_RECORD EXTRACTS_
>> start
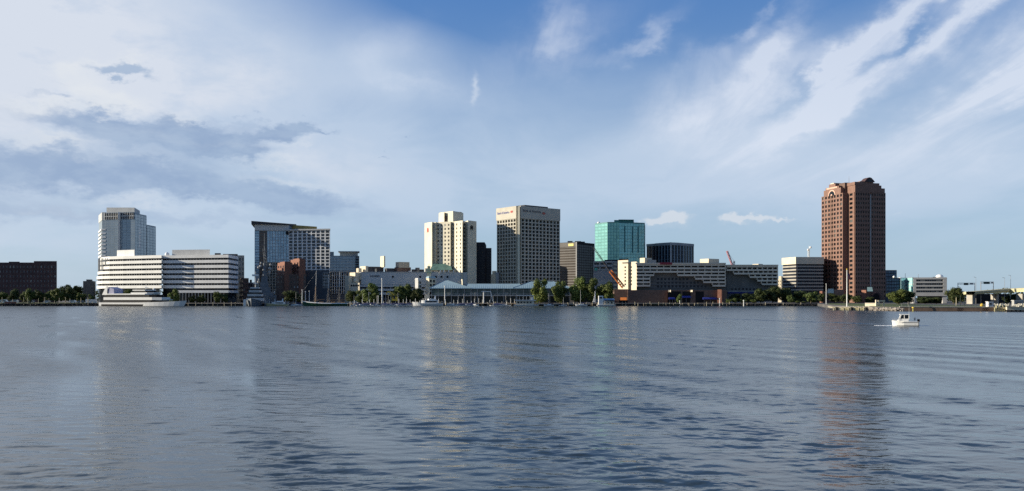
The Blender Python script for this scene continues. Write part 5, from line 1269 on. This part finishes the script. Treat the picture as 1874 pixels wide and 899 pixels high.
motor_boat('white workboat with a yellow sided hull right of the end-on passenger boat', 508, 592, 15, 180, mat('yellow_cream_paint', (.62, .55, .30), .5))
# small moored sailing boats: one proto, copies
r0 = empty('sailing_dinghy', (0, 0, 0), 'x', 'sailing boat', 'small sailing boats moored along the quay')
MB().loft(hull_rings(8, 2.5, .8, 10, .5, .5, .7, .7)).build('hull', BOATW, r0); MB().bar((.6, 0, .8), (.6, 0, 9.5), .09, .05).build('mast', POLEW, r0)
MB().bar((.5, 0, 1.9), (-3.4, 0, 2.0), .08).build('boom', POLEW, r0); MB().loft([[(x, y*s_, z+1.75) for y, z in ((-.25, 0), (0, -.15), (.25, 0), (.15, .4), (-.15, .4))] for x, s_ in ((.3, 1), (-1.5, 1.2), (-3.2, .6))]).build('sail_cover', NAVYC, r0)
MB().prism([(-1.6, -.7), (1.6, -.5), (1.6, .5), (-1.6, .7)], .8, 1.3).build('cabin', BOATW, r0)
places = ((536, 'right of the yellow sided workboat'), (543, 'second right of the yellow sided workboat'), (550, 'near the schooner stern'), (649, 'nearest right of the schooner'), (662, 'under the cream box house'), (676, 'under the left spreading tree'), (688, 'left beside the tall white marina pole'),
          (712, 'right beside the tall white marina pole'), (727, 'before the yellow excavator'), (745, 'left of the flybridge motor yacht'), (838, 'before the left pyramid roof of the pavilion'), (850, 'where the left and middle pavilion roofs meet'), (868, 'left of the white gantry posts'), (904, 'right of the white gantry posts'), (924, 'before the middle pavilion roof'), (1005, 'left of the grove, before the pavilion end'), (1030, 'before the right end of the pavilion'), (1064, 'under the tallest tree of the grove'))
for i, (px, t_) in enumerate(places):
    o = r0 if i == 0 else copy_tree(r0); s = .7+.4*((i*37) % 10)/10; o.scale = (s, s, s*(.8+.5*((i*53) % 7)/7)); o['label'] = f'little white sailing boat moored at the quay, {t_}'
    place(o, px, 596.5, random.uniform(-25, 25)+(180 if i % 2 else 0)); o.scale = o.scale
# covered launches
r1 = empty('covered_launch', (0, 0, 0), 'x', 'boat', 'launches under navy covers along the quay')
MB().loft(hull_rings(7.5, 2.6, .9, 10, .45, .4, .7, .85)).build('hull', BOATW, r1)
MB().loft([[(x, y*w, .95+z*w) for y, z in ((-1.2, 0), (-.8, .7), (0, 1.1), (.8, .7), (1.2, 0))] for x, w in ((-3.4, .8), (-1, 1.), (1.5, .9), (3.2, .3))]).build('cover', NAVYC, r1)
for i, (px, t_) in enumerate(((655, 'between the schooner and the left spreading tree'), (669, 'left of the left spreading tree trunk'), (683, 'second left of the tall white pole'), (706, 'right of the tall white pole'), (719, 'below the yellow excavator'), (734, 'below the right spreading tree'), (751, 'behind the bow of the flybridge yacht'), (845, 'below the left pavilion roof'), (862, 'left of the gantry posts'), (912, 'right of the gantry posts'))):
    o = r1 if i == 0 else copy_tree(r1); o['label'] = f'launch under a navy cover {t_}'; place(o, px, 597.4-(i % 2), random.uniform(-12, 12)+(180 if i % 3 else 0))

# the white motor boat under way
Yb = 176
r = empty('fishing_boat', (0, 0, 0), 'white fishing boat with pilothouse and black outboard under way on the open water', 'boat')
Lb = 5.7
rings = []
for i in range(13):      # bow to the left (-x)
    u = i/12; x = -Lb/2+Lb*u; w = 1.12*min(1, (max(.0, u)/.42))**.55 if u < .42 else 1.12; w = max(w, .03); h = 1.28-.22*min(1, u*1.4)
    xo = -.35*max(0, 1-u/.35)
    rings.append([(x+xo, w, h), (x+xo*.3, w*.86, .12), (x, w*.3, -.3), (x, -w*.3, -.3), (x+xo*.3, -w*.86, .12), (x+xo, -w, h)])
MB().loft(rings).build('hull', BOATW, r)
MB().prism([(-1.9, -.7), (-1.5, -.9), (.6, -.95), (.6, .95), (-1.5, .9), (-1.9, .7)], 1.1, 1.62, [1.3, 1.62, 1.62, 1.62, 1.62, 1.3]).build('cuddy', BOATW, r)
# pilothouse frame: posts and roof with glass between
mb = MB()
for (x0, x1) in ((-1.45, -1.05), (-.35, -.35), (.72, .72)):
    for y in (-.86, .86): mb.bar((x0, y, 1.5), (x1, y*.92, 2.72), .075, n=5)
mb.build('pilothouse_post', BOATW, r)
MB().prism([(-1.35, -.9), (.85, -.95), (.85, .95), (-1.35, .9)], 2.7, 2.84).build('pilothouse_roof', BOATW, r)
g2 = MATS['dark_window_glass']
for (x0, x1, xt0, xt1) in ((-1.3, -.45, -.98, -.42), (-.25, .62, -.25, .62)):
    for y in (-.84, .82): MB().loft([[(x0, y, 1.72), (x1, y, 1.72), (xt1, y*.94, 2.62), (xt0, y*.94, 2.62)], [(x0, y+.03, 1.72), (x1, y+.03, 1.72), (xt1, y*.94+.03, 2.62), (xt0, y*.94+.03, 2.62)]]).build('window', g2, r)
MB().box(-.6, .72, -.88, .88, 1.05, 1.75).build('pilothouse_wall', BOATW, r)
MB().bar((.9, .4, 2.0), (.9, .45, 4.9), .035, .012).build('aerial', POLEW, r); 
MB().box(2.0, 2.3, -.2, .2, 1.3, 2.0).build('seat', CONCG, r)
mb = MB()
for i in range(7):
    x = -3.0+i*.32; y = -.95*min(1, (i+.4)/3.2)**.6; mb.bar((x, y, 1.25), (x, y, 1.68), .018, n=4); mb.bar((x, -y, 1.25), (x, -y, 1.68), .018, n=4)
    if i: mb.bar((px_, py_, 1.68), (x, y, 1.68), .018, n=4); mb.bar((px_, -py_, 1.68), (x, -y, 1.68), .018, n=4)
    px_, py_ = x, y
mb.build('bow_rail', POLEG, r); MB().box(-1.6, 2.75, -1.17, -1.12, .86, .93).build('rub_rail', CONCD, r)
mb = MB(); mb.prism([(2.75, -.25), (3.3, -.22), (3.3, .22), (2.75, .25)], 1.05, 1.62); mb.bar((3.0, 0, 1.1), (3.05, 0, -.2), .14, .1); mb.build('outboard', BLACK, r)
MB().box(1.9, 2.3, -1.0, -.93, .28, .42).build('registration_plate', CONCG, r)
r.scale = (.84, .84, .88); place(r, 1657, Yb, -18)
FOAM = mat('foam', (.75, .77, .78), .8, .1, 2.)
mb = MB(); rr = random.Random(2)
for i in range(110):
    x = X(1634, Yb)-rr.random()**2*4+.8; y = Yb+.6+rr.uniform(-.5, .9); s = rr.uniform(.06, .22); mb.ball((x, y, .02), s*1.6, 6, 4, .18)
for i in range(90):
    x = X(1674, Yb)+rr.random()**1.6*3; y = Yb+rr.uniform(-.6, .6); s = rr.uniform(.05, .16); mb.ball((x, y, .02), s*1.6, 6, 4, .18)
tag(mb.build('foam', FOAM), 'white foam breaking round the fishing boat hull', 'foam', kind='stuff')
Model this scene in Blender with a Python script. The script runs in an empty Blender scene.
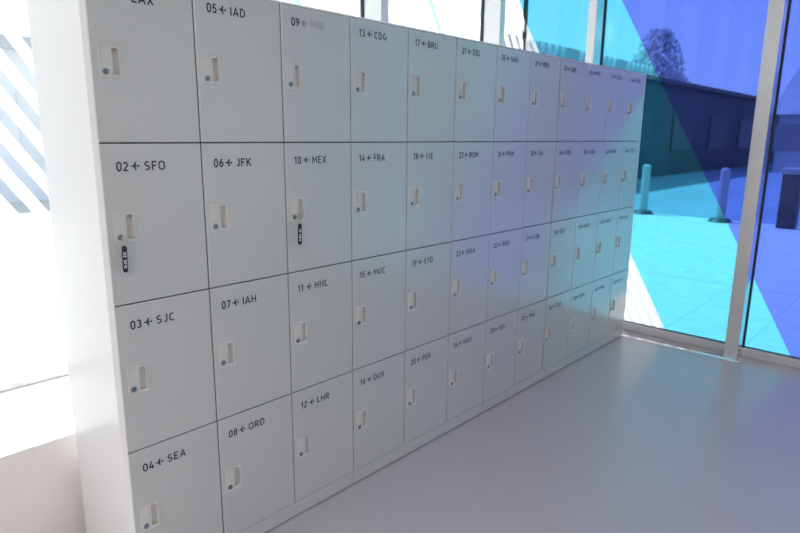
>> end
_WHAT IS EXPECTED_
Write the entries above out in full, exactly, with no images.

_RESPONSE BELOW_
The Blender Python script for this scene continues. Write part 5, from line 1269 on. This part finishes the script. Treat the picture as 1874 pixels wide and 899 pixels high.
motor_boat('white workboat with a yellow sided hull right of the end-on passenger boat', 508, 592, 15, 180, mat('yellow_cream_paint', (.62, .55, .30), .5))
# small moored sailing boats: one proto, copies
r0 = empty('sailing_dinghy', (0, 0, 0), 'x', 'sailing boat', 'small sailing boats moored along the quay')
MB().loft(hull_rings(8, 2.5, .8, 10, .5, .5, .7, .7)).build('hull', BOATW, r0); MB().bar((.6, 0, .8), (.6, 0, 9.5), .09, .05).build('mast', POLEW, r0)
MB().bar((.5, 0, 1.9), (-3.4, 0, 2.0), .08).build('boom', POLEW, r0); MB().loft([[(x, y*s_, z+1.75) for y, z in ((-.25, 0), (0, -.15), (.25, 0), (.15, .4), (-.15, .4))] for x, s_ in ((.3, 1), (-1.5, 1.2), (-3.2, .6))]).build('sail_cover', NAVYC, r0)
MB().prism([(-1.6, -.7), (1.6, -.5), (1.6, .5), (-1.6, .7)], .8, 1.3).build('cabin', BOATW, r0)
places = ((536, 'right of the yellow sided workboat'), (543, 'second right of the yellow sided workboat'), (550, 'near the schooner stern'), (649, 'nearest right of the schooner'), (662, 'under the cream box house'), (676, 'under the left spreading tree'), (688, 'left beside the tall white marina pole'),
          (712, 'right beside the tall white marina pole'), (727, 'before the yellow excavator'), (745, 'left of the flybridge motor yacht'), (838, 'before the left pyramid roof of the pavilion'), (850, 'where the left and middle pavilion roofs meet'), (868, 'left of the white gantry posts'), (904, 'right of the white gantry posts'), (924, 'before the middle pavilion roof'), (1005, 'left of the grove, before the pavilion end'), (1030, 'before the right end of the pavilion'), (1064, 'under the tallest tree of the grove'))
for i, (px, t_) in enumerate(places):
    o = r0 if i == 0 else copy_tree(r0); s = .7+.4*((i*37) % 10)/10; o.scale = (s, s, s*(.8+.5*((i*53) % 7)/7)); o['label'] = f'little white sailing boat moored at the quay, {t_}'
    place(o, px, 596.5, random.uniform(-25, 25)+(180 if i % 2 else 0)); o.scale = o.scale
# covered launches
r1 = empty('covered_launch', (0, 0, 0), 'x', 'boat', 'launches under navy covers along the quay')
MB().loft(hull_rings(7.5, 2.6, .9, 10, .45, .4, .7, .85)).build('hull', BOATW, r1)
MB().loft([[(x, y*w, .95+z*w) for y, z in ((-1.2, 0), (-.8, .7), (0, 1.1), (.8, .7), (1.2, 0))] for x, w in ((-3.4, .8), (-1, 1.), (1.5, .9), (3.2, .3))]).build('cover', NAVYC, r1)
for i, (px, t_) in enumerate(((655, 'between the schooner and the left spreading tree'), (669, 'left of the left spreading tree trunk'), (683, 'second left of the tall white pole'), (706, 'right of the tall white pole'), (719, 'below the yellow excavator'), (734, 'below the right spreading tree'), (751, 'behind the bow of the flybridge yacht'), (845, 'below the left pavilion roof'), (862, 'left of the gantry posts'), (912, 'right of the gantry posts'))):
    o = r1 if i == 0 else copy_tree(r1); o['label'] = f'launch under a navy cover {t_}'; place(o, px, 597.4-(i % 2), random.uniform(-12, 12)+(180 if i % 3 else 0))

# the white motor boat under way
Yb = 176
r = empty('fishing_boat', (0, 0, 0), 'white fishing boat with pilothouse and black outboard under way on the open water', 'boat')
Lb = 5.7
rings = []
for i in range(13):      # bow to the left (-x)
    u = i/12; x = -Lb/2+Lb*u; w = 1.12*min(1, (max(.0, u)/.42))**.55 if u < .42 else 1.12; w = max(w, .03); h = 1.28-.22*min(1, u*1.4)
    xo = -.35*max(0, 1-u/.35)
    rings.append([(x+xo, w, h), (x+xo*.3, w*.86, .12), (x, w*.3, -.3), (x, -w*.3, -.3), (x+xo*.3, -w*.86, .12), (x+xo, -w, h)])
MB().loft(rings).build('hull', BOATW, r)
MB().prism([(-1.9, -.7), (-1.5, -.9), (.6, -.95), (.6, .95), (-1.5, .9), (-1.9, .7)], 1.1, 1.62, [1.3, 1.62, 1.62, 1.62, 1.62, 1.3]).build('cuddy', BOATW, r)
# pilothouse frame: posts and roof with glass between
mb = MB()
for (x0, x1) in ((-1.45, -1.05), (-.35, -.35), (.72, .72)):
    for y in (-.86, .86): mb.bar((x0, y, 1.5), (x1, y*.92, 2.72), .075, n=5)
mb.build('pilothouse_post', BOATW, r)
MB().prism([(-1.35, -.9), (.85, -.95), (.85, .95), (-1.35, .9)], 2.7, 2.84).build('pilothouse_roof', BOATW, r)
g2 = MATS['dark_window_glass']
for (x0, x1, xt0, xt1) in ((-1.3, -.45, -.98, -.42), (-.25, .62, -.25, .62)):
    for y in (-.84, .82): MB().loft([[(x0, y, 1.72), (x1, y, 1.72), (xt1, y*.94, 2.62), (xt0, y*.94, 2.62)], [(x0, y+.03, 1.72), (x1, y+.03, 1.72), (xt1, y*.94+.03, 2.62), (xt0, y*.94+.03, 2.62)]]).build('window', g2, r)
MB().box(-.6, .72, -.88, .88, 1.05, 1.75).build('pilothouse_wall', BOATW, r)
MB().bar((.9, .4, 2.0), (.9, .45, 4.9), .035, .012).build('aerial', POLEW, r); 
MB().box(2.0, 2.3, -.2, .2, 1.3, 2.0).build('seat', CONCG, r)
mb = MB()
for i in range(7):
    x = -3.0+i*.32; y = -.95*min(1, (i+.4)/3.2)**.6; mb.bar((x, y, 1.25), (x, y, 1.68), .018, n=4); mb.bar((x, -y, 1.25), (x, -y, 1.68), .018, n=4)
    if i: mb.bar((px_, py_, 1.68), (x, y, 1.68), .018, n=4); mb.bar((px_, -py_, 1.68), (x, -y, 1.68), .018, n=4)
    px_, py_ = x, y
mb.build('bow_rail', POLEG, r); MB().box(-1.6, 2.75, -1.17, -1.12, .86, .93).build('rub_rail', CONCD, r)
mb = MB(); mb.prism([(2.75, -.25), (3.3, -.22), (3.3, .22), (2.75, .25)], 1.05, 1.62); mb.bar((3.0, 0, 1.1), (3.05, 0, -.2), .14, .1); mb.build('outboard', BLACK, r)
MB().box(1.9, 2.3, -1.0, -.93, .28, .42).build('registration_plate', CONCG, r)
r.scale = (.84, .84, .88); place(r, 1657, Yb, -18)
FOAM = mat('foam', (.75, .77, .78), .8, .1, 2.)
mb = MB(); rr = random.Random(2)
for i in range(110):
    x = X(1634, Yb)-rr.random()**2*4+.8; y = Yb+.6+rr.uniform(-.5, .9); s = rr.uniform(.06, .22); mb.ball((x, y, .02), s*1.6, 6, 4, .18)
for i in range(90):
    x = X(1674, Yb)+rr.random()**1.6*3; y = Yb+rr.uniform(-.6, .6); s = rr.uniform(.05, .16); mb.ball((x, y, .02), s*1.6, 6, 4, .18)
tag(mb.build('foam', FOAM), 'white foam breaking round the fishing boat hull', 'foam', kind='stuff')
Model this scene in Blender with a Python script. The script runs in an empty Blender scene.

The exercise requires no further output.